What is the count of lines that hold the word "Take"? Give only the number.

-- START OF THE DATA --

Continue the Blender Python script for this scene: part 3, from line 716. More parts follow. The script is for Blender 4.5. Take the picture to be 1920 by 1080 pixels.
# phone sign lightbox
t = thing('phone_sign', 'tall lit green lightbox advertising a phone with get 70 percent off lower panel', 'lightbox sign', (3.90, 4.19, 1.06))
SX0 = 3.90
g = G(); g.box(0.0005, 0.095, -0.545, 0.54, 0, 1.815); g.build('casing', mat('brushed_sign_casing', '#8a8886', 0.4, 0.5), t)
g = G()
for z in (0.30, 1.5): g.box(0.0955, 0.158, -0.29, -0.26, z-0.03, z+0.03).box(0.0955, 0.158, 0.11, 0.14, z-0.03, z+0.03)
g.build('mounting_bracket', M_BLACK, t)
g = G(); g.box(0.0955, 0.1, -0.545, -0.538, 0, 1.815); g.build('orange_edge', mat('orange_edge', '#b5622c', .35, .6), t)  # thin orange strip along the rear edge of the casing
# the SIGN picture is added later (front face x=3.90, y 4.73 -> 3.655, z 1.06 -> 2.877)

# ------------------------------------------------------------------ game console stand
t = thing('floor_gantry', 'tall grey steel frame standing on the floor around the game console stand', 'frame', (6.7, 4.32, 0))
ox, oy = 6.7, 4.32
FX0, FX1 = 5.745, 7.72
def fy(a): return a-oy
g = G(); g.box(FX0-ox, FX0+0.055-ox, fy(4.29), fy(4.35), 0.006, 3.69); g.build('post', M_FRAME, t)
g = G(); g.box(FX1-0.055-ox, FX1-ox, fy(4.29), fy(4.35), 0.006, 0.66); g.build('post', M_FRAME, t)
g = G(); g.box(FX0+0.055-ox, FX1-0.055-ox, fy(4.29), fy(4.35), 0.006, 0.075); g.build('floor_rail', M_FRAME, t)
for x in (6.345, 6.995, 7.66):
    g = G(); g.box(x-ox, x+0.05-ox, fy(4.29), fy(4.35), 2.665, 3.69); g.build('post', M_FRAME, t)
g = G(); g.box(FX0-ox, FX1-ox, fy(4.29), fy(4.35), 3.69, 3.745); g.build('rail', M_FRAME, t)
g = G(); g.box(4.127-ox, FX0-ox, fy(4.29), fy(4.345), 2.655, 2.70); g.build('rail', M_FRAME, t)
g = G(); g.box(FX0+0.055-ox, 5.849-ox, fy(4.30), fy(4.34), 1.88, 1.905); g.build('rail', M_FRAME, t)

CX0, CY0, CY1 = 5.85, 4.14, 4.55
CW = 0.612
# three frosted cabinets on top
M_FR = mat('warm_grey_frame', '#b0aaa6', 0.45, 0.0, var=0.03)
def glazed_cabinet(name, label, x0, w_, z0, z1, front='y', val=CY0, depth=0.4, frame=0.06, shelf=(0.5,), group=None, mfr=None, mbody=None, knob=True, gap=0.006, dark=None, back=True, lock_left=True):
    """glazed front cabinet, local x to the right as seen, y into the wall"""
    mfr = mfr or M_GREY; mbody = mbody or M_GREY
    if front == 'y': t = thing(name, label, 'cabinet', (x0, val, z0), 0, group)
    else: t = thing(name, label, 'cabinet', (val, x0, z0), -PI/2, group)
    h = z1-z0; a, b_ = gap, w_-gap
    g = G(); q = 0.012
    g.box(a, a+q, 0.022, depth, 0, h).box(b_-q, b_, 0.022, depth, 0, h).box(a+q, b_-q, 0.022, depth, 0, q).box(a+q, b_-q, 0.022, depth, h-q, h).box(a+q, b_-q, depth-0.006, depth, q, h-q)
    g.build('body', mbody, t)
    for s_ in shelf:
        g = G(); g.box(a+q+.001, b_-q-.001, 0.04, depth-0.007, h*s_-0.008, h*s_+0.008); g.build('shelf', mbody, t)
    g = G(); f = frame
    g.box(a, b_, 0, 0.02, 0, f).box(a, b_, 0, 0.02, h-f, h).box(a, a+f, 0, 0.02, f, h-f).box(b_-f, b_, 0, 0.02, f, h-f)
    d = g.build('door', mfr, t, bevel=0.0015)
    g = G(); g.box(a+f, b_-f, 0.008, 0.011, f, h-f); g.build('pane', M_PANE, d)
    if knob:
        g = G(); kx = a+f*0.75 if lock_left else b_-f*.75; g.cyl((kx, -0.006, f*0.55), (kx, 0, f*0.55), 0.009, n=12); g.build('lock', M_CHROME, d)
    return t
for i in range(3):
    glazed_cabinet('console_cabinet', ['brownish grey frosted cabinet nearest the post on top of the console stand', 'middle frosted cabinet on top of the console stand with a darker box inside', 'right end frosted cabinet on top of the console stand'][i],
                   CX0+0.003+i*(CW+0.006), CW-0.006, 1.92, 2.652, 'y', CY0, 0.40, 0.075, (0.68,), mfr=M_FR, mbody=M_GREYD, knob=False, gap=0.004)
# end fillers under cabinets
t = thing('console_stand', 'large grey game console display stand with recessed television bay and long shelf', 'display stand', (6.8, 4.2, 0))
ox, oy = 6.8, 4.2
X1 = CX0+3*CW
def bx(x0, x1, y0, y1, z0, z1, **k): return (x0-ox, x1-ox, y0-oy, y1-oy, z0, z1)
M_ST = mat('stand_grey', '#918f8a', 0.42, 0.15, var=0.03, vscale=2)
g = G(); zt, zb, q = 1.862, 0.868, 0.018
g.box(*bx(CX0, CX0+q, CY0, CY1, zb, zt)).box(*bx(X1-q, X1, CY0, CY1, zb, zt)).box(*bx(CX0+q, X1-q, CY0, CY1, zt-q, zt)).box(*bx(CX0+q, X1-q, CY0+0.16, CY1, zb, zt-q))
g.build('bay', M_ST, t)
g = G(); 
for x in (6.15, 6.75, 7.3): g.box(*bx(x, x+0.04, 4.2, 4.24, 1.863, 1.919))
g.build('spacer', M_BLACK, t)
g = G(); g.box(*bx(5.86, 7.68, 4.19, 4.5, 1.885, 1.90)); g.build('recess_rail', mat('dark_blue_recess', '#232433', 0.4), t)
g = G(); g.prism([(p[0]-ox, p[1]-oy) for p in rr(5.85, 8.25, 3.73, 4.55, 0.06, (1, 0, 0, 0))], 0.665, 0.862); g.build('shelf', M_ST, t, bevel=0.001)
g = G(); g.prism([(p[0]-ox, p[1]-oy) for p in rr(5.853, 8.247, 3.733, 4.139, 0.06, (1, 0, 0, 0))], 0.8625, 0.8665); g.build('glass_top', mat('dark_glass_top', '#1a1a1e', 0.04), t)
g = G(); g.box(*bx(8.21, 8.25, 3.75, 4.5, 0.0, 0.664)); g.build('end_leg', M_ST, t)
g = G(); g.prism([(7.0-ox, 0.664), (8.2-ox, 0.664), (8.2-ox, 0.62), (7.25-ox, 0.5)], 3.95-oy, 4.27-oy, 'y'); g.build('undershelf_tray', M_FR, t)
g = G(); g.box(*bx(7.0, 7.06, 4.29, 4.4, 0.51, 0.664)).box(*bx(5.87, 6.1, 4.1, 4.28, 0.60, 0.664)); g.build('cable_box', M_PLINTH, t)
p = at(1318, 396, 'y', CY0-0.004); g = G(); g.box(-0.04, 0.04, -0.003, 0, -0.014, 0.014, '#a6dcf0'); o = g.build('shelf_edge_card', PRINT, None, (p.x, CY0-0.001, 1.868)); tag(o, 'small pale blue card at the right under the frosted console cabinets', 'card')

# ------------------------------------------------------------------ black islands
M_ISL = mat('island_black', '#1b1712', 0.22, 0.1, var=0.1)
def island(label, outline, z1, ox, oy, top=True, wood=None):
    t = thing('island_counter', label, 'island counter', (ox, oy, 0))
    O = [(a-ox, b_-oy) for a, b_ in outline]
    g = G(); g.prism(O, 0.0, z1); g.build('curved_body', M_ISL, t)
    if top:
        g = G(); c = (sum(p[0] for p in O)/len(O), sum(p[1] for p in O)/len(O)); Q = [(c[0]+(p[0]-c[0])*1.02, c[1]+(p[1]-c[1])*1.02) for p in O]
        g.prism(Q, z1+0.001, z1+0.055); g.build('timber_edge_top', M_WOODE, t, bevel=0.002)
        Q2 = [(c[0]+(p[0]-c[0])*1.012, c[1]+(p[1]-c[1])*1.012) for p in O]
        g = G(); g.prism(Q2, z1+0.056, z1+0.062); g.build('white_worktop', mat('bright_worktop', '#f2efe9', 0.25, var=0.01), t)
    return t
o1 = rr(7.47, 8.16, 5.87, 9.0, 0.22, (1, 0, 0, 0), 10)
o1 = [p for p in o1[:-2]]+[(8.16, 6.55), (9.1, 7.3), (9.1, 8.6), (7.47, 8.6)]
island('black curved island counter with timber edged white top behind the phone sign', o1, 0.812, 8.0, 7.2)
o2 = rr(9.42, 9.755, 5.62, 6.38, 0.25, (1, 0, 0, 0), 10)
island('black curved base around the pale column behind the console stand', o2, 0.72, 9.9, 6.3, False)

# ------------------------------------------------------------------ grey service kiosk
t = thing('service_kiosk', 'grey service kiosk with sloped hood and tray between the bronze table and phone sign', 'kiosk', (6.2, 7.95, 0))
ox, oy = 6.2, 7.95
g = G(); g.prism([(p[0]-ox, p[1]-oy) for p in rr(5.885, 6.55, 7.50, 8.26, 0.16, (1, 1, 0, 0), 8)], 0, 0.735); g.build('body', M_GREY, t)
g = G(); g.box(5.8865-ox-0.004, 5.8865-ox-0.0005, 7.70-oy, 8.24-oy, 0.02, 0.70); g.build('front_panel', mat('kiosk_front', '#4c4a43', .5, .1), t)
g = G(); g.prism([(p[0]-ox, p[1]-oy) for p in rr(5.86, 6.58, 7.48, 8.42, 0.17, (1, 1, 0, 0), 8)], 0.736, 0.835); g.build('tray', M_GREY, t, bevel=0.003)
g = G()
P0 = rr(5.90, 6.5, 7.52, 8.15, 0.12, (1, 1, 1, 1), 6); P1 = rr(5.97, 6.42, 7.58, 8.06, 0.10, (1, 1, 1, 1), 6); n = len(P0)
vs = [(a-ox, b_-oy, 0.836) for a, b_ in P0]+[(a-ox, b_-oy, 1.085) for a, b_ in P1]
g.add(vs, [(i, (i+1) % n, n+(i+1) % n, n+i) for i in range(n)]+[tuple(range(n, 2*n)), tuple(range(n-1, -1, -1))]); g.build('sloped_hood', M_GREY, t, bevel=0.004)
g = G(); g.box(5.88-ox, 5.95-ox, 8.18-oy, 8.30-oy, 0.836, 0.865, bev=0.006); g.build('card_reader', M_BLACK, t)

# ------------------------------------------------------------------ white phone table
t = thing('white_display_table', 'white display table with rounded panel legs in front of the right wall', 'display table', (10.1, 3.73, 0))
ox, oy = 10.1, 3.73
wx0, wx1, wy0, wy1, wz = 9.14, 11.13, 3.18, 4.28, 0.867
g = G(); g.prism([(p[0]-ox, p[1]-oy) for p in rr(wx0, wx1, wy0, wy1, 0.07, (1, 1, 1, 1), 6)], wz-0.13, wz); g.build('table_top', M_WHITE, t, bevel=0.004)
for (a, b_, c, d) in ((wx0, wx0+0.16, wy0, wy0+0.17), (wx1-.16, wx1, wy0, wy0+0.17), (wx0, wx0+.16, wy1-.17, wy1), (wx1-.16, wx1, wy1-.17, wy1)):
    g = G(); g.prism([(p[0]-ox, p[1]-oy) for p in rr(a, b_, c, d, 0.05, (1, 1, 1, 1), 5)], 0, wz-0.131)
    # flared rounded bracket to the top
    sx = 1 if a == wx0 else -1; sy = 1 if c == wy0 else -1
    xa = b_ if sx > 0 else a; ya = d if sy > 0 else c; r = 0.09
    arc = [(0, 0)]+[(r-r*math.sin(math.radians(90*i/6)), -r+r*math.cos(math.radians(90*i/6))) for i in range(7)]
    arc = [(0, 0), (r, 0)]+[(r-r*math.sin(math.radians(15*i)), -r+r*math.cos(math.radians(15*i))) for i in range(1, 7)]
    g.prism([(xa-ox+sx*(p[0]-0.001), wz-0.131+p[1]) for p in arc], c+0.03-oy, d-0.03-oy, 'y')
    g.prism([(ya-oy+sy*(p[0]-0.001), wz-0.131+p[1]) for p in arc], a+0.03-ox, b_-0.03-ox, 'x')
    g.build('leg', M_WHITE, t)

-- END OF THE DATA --
-- START OF THE DATA --

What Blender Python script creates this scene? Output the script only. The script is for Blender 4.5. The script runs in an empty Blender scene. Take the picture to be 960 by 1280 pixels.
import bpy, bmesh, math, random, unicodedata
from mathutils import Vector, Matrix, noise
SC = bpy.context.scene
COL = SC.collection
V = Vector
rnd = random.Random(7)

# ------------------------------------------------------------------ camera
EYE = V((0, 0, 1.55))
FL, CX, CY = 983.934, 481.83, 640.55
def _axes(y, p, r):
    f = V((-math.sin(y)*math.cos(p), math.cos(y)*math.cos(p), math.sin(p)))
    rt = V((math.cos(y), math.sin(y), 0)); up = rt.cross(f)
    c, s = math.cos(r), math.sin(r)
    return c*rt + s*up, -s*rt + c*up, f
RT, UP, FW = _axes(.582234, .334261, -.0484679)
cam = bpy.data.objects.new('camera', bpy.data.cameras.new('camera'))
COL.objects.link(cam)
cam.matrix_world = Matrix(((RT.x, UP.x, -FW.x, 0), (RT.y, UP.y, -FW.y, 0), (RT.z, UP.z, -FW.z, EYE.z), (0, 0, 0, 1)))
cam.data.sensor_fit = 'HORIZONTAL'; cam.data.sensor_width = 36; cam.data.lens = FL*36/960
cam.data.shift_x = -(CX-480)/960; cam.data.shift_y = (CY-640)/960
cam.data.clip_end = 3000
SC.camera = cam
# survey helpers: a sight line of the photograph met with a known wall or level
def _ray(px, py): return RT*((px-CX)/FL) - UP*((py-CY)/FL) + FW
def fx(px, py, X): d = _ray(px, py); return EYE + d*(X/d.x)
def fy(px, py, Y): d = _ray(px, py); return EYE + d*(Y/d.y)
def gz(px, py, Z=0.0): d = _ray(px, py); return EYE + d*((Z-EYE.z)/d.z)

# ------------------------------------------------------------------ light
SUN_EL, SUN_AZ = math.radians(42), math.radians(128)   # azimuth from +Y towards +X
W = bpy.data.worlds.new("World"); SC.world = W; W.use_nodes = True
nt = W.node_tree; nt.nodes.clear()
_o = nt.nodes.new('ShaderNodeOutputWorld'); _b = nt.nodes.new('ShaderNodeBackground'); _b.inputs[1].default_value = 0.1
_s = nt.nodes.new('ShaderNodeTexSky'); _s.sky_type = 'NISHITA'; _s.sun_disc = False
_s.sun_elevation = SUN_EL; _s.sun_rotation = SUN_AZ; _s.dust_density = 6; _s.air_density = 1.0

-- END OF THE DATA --

ANSWER TO THE PROBLEM.
2